Breakfast at Tiffany's and Modern Femininity

Breakfast at Tiffany's and Modern Femininity

I’ve been asking myself a lot of questions about what it means to be a woman lately.

This is going to sound as shallow as a sidewalk puddle, but it’s because I finally got the pixie haircut I’ve been wanting for years. After the fact, one of my sisters informed me that I needed to dress a certain way now, so as not to be confused with a teenage boy—to which I rolled my eyes.

Then in secret, as all women do, I questioned everything.

Short hair and jeans every day equals masculine? Is that it?

That may be an oversimplification of my real questions, but the reality is that femininity is confusing, even for women. It has changed a great deal in the last hundred years. The more freedom women have been given has been a blessing to all of mankind, if I do say so myself, but it presents its own unique struggles as well.

In my search for the meaning of womanhood, I gleaned some fresh perspective on our culture’s feminine journey from researching one of the most fascinating figures in cinema on how we’ve gotten to this delicious place of decision-making and possibility.

The film Breakfast at Tiffany’s is considered an essential catalyst to modern femininity. (Or should I say feminism?) It was released to a world of 1950s housewives, who were great cooks and looked like dime store ads all of the time. Just add some singing birds and a few dwarves, and you get the idea.

At such a moral and self-controlled time in our nation’s history, how did movie makers even pull off releasing a story about a call girl in New York City? Well, Audrey Hepburn had something to do with it.

Audrey had only played the wholesome female lead in her films up until that point. Her characters were soft and charming, girls who wanted to have fun and who knew to have a proper degree of obsession with finding a man to fall in love with.

In those days actresses either always played the saint or the harlot in all their roles. Such was the female reputation, even on screen. That’s why it was such a big deal that Audrey Hepburn played Holly Golightly. She was an icon of wholesome femininity crossing the line over into a scandalous place. This resulted in a kind of softening of the lines between good girls, bad girls, that eventually led to a more realistic view of real, dynamic women.

For anyone who’s confused on the subject, Audrey Hepburn plays a call girl in Breakfast at Tiffany’s—a kind of American geisha, who shacks up with wealthy men for their money. She just happens to do it with a lot of grace, while wearing impeccable French haute couture.

If you have seen the film, you know that it has a kind of rosy quality to it. It is an almost-love-story where you’re left to believe that the two star crossed young people do in fact get a chance to love each other, however vague that idea comes across.

The rosy quality of the film was mandatory or else they wouldn’t have been able to shoot it. Back in those days, there was a kind of morality screening group that had to OK screenplays before they could go into production. Along with Audrey’s identity shift, this rosy quality helped blur that line just a little bit more between good and bad, right and wrong, perfect and imperfect, and helped create little nudges that led to major cultural shifts towards female freedoms and independence.

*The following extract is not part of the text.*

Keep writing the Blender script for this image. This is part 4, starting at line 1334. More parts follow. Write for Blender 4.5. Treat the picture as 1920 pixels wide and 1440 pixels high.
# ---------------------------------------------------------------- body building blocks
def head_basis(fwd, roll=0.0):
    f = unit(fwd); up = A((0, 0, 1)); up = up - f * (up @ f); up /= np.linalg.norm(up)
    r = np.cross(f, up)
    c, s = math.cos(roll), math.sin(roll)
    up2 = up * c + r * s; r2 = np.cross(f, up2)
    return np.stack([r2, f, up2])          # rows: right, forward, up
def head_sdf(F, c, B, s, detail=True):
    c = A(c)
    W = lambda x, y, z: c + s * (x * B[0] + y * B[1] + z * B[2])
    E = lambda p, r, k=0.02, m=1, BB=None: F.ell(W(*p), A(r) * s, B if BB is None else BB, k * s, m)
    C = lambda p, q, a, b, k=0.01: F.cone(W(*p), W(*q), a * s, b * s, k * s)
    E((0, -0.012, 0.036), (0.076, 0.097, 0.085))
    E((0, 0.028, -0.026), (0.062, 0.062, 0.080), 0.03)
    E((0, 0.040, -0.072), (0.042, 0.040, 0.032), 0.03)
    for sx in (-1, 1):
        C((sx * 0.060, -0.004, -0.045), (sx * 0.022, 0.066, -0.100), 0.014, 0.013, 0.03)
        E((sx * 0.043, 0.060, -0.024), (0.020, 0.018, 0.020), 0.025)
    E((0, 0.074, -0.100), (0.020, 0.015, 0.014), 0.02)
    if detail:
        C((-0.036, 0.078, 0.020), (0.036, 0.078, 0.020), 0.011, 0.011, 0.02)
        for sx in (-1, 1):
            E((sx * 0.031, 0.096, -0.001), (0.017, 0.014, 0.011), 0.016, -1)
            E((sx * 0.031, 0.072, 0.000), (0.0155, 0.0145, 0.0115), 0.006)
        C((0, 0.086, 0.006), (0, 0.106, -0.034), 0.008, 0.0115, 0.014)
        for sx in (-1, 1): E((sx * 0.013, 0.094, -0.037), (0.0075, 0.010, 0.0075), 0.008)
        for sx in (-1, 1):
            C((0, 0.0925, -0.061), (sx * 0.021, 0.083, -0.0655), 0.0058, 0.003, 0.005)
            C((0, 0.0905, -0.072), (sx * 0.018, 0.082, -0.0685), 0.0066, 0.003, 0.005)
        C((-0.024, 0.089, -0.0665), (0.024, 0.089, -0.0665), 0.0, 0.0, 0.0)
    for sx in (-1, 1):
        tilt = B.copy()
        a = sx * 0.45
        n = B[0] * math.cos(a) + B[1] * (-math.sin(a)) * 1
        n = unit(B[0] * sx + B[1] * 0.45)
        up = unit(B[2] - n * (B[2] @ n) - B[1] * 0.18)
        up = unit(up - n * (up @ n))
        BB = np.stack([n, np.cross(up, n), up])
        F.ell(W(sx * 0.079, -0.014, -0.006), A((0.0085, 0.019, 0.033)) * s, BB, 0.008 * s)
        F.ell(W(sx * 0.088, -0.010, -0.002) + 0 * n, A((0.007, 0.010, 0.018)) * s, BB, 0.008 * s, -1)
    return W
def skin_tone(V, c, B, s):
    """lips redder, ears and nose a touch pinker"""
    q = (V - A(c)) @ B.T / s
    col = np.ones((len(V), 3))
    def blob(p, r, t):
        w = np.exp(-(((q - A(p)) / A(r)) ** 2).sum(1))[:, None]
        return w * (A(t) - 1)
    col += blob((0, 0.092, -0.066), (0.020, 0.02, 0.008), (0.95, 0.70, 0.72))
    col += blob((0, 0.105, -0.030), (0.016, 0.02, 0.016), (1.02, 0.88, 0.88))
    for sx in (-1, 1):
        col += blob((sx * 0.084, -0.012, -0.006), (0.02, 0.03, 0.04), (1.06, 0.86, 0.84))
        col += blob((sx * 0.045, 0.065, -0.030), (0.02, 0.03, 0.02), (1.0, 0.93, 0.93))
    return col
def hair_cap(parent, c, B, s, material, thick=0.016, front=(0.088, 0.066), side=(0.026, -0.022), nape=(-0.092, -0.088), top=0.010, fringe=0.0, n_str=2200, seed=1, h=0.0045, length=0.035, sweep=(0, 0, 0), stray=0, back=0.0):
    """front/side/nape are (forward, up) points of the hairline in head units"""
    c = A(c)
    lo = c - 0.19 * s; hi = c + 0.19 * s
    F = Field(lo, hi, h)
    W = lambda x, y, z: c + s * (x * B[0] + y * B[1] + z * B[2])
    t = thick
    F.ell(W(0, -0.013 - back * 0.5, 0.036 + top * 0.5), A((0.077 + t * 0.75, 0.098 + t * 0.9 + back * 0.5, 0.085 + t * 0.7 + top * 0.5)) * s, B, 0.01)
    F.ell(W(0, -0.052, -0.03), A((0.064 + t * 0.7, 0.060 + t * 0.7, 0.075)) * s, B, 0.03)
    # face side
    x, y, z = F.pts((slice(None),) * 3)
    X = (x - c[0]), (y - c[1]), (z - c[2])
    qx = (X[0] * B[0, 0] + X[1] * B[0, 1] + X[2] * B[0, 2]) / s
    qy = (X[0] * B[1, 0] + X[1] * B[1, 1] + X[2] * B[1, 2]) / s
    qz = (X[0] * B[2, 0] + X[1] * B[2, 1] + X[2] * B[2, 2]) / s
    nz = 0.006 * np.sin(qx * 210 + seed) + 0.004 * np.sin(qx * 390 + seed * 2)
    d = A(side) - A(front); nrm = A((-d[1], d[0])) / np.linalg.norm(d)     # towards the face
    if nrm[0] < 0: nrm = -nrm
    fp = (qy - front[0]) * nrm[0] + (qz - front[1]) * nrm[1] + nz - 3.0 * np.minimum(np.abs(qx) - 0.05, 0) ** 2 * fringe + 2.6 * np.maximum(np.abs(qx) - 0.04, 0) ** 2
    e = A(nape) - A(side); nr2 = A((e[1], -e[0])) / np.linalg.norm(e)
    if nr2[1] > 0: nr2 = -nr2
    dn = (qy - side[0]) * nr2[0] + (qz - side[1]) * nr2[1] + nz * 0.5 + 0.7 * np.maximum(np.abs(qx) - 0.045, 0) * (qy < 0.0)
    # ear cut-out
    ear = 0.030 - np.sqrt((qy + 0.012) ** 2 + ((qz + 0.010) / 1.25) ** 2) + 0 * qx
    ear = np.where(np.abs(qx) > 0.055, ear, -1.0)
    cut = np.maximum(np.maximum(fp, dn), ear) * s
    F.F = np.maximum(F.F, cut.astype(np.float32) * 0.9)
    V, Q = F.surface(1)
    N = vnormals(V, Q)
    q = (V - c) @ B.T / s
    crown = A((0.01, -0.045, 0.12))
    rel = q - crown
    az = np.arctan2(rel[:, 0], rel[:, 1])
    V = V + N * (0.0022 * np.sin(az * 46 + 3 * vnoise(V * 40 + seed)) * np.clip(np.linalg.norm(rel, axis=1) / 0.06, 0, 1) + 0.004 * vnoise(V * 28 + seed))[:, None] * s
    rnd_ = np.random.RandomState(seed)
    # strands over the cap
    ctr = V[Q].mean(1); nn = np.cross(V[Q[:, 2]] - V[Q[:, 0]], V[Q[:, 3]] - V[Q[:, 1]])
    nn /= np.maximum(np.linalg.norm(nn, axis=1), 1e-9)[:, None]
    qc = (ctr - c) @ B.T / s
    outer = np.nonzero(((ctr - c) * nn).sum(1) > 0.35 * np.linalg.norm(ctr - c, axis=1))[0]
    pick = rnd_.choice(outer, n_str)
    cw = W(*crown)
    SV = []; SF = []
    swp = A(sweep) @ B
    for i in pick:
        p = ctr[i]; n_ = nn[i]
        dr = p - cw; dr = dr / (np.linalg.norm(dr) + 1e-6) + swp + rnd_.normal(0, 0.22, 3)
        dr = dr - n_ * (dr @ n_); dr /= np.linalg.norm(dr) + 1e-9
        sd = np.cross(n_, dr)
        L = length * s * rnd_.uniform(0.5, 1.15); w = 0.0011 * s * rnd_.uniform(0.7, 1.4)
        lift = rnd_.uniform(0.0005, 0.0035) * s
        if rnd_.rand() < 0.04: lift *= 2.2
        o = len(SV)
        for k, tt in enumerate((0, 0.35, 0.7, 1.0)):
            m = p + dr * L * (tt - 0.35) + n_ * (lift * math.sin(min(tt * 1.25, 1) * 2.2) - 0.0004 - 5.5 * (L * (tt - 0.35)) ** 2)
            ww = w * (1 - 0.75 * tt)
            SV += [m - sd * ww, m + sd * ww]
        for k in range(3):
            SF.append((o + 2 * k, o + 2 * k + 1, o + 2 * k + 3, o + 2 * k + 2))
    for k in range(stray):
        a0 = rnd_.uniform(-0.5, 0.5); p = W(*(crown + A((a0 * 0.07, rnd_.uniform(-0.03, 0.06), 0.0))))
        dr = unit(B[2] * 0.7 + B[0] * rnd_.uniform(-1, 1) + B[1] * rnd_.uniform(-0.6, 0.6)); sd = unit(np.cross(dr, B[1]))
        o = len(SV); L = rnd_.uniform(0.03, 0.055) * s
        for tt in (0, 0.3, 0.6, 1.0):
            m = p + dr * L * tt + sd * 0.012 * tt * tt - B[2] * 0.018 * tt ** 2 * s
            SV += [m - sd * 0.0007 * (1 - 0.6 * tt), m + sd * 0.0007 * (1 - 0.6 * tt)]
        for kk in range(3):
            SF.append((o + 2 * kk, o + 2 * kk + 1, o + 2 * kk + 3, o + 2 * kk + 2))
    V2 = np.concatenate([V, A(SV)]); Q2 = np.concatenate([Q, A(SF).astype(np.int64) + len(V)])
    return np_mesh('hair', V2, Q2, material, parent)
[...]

Marilyn Monroe was Truman Capote’s ideal vision of who should play Holy Golightly. I was shocked when I read that. He had based this leading lady off of women he’d known in his own life, and he had an intimate knowledge of their young adventures and miserable, loveless marriages. His vision of Holly was much darker than the woman Audrey Hepburn brought to life.

Audrey was far from sexy to the 1950s public. They thought her figure was boyish. This apparent lack of sex in her figure, her grace and poise as a studied dancer, and her knack for intuitive acting, are what made her so desirable for this controversial role by its makers. The less the movie appeared to be what it really was, the more likely they would be able to make it at all.

You’ve probably noticed that everything mentioned about this film that made it a success really had to do with a kind of double-think mindset. A clever, calculated slight of hand.

This sums up a major struggle of femininity.

It is as if women have been bestowed with this intuitive knack for adapting our identities and personalities into the shape most palatable to others in each unique situation—for better and for worse. This is unquestionably a blessing and a struggle, much like the freedoms of modern femininity.

Short hair isn’t really a big deal. What is, though, is asking of ourselves and of the Lord who we are meant to be as women. What it means to use our freedom for more than just expression? How do we honor the Lord and others with what we have been given? This freedom is a powerful gift. Even if the means by which it was achieved makes old church ladies whip out their lace fans an bless the Lord from shock, I can’t help but finger my short hair in my hands, smile, and be thankful for it.